* [Given problem]:
From the records below, extract only the lines running from the line with "Write part 2" to the line with "the terrace', 'ground')", both lines included, reproducing them exactly.

* [Recorded data]:
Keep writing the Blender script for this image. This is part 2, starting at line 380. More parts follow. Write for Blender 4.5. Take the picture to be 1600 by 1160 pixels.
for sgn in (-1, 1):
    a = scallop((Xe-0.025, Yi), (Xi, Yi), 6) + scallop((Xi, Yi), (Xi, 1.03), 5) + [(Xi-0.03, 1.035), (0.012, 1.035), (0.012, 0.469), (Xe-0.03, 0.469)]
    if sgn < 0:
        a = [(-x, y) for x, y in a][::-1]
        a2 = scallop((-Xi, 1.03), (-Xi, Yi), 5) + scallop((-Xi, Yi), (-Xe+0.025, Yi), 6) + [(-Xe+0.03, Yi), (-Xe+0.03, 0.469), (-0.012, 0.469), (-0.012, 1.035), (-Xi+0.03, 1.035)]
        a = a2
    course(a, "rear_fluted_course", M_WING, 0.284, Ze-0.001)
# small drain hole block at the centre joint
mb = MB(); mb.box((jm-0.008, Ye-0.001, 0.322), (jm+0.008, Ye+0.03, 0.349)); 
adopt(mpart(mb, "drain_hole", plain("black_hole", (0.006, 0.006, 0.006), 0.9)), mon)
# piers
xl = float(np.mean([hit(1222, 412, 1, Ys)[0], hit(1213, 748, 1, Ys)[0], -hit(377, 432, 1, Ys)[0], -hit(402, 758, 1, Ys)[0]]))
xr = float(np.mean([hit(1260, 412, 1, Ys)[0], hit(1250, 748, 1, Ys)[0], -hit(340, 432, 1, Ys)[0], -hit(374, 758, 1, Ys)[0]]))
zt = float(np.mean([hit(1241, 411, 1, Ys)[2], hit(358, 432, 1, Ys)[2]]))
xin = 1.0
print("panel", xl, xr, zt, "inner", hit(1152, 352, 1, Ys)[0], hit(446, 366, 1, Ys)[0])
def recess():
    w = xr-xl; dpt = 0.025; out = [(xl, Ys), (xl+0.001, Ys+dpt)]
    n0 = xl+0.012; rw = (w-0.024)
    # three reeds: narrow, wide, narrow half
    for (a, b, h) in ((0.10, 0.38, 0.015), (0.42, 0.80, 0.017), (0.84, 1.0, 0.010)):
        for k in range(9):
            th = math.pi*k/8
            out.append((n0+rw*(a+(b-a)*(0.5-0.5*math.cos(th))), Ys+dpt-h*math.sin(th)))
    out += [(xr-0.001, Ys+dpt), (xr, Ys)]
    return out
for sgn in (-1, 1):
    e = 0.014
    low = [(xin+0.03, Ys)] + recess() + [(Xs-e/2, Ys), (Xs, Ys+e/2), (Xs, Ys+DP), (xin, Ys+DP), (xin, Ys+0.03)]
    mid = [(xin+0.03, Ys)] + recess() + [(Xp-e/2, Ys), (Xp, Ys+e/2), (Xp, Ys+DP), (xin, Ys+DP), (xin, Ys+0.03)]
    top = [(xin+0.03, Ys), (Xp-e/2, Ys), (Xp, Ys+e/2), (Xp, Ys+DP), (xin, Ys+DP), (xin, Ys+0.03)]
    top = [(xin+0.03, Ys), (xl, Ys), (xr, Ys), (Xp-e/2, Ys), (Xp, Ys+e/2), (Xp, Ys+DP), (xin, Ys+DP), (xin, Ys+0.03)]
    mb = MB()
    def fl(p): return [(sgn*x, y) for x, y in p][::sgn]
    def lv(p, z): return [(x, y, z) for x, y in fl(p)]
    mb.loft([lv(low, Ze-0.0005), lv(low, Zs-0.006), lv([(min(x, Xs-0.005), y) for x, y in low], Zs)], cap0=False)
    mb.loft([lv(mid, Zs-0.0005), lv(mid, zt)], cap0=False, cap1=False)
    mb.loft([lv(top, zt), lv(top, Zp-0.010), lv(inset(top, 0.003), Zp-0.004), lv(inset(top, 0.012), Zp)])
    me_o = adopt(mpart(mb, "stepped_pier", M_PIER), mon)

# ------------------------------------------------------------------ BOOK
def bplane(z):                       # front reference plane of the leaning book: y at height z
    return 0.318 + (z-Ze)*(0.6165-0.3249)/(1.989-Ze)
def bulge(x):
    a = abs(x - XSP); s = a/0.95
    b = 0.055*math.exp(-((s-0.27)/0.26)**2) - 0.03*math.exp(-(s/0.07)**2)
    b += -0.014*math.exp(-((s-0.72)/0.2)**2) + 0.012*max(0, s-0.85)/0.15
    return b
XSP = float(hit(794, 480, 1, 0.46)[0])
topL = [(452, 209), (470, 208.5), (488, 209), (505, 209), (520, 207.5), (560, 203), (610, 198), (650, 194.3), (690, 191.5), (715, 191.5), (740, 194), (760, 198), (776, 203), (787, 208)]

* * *

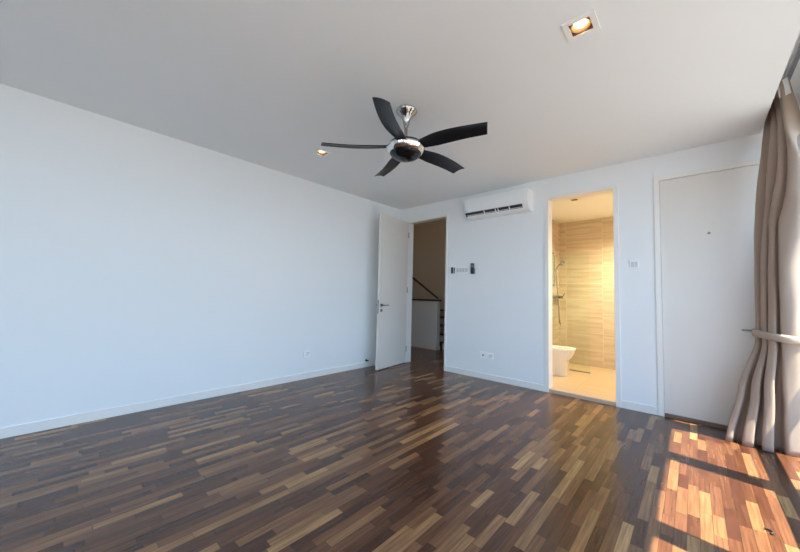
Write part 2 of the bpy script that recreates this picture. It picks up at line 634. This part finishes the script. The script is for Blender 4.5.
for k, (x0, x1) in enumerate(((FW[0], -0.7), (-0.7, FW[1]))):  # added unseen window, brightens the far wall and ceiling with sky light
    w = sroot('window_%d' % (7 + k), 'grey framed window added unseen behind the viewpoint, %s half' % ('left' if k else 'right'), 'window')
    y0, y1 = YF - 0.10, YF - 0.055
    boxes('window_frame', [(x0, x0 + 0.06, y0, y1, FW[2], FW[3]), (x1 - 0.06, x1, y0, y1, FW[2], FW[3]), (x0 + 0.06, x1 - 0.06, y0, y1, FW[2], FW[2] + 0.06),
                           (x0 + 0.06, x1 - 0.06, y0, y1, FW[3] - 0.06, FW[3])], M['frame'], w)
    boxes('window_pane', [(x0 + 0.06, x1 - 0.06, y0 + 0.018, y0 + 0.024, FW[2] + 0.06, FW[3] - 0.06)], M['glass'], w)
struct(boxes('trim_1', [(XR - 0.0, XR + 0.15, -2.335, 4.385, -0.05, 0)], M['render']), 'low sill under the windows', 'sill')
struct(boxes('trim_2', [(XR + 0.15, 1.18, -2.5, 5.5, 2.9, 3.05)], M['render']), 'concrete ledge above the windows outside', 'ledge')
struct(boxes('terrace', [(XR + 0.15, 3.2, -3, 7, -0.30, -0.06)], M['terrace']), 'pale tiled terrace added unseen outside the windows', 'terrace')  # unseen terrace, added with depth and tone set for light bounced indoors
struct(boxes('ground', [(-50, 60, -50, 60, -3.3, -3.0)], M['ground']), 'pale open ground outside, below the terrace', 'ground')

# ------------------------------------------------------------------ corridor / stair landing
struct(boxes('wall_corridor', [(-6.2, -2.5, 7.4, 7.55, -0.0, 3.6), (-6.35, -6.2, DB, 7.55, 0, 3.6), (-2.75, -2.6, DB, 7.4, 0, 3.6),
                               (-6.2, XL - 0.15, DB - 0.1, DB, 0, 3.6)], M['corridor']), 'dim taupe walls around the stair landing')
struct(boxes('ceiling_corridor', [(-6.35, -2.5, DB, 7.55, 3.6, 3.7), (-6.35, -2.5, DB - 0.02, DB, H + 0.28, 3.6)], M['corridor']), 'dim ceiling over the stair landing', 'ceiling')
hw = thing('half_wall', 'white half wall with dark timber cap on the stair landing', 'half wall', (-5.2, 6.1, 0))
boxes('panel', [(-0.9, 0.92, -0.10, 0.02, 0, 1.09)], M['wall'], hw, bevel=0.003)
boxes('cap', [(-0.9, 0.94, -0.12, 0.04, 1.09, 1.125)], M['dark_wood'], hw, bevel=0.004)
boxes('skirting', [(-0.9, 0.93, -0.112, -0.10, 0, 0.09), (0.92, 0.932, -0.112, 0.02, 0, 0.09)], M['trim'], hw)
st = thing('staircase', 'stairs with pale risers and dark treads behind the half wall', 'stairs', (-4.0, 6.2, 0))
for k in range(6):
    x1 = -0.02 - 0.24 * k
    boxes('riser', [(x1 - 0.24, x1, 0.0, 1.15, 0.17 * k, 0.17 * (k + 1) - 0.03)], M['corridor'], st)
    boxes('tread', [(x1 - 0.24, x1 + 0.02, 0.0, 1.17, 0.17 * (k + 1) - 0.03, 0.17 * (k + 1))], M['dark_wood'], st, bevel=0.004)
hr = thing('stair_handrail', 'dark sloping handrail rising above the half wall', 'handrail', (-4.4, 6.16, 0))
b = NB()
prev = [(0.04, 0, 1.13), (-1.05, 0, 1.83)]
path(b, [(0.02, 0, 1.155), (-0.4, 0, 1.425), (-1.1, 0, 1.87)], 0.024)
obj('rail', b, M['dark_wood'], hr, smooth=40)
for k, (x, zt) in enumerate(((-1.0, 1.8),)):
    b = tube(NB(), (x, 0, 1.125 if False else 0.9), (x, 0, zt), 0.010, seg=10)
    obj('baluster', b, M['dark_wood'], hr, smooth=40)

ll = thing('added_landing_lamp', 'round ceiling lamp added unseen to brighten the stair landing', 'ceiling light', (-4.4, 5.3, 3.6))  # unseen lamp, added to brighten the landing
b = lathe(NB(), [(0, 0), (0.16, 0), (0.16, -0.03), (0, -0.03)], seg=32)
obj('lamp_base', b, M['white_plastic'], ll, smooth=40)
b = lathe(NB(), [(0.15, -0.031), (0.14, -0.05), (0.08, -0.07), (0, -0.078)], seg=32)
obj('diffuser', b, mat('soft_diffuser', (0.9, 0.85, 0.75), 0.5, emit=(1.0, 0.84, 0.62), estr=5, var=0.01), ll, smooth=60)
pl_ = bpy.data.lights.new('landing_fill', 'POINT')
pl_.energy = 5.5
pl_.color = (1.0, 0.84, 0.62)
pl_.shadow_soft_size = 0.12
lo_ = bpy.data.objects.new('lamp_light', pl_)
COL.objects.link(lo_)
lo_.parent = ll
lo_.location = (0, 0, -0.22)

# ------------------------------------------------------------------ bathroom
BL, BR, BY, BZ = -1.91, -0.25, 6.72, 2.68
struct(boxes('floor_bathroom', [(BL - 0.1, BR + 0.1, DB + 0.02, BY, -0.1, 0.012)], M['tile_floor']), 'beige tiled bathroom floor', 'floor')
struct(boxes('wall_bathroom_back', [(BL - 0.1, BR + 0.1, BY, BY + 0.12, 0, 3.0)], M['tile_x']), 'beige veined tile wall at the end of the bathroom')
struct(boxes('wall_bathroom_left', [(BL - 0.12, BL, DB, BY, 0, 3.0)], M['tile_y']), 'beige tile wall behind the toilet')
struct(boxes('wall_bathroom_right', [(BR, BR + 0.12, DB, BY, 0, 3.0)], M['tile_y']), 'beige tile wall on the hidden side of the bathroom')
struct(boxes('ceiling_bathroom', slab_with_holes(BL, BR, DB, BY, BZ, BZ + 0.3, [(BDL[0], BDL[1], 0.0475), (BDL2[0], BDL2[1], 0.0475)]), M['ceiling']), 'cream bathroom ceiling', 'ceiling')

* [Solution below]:
Write part 2 of the bpy script that recreates this picture. It picks up at line 634. This part finishes the script. The script is for Blender 4.5.
for k, (x0, x1) in enumerate(((FW[0], -0.7), (-0.7, FW[1]))):  # added unseen window, brightens the far wall and ceiling with sky light
    w = sroot('window_%d' % (7 + k), 'grey framed window added unseen behind the viewpoint, %s half' % ('left' if k else 'right'), 'window')
    y0, y1 = YF - 0.10, YF - 0.055
    boxes('window_frame', [(x0, x0 + 0.06, y0, y1, FW[2], FW[3]), (x1 - 0.06, x1, y0, y1, FW[2], FW[3]), (x0 + 0.06, x1 - 0.06, y0, y1, FW[2], FW[2] + 0.06),
                           (x0 + 0.06, x1 - 0.06, y0, y1, FW[3] - 0.06, FW[3])], M['frame'], w)
    boxes('window_pane', [(x0 + 0.06, x1 - 0.06, y0 + 0.018, y0 + 0.024, FW[2] + 0.06, FW[3] - 0.06)], M['glass'], w)
struct(boxes('trim_1', [(XR - 0.0, XR + 0.15, -2.335, 4.385, -0.05, 0)], M['render']), 'low sill under the windows', 'sill')
struct(boxes('trim_2', [(XR + 0.15, 1.18, -2.5, 5.5, 2.9, 3.05)], M['render']), 'concrete ledge above the windows outside', 'ledge')
struct(boxes('terrace', [(XR + 0.15, 3.2, -3, 7, -0.30, -0.06)], M['terrace']), 'pale tiled terrace added unseen outside the windows', 'terrace')  # unseen terrace, added with depth and tone set for light bounced indoors
struct(boxes('ground', [(-50, 60, -50, 60, -3.3, -3.0)], M['ground']), 'pale open ground outside, below the terrace', 'ground')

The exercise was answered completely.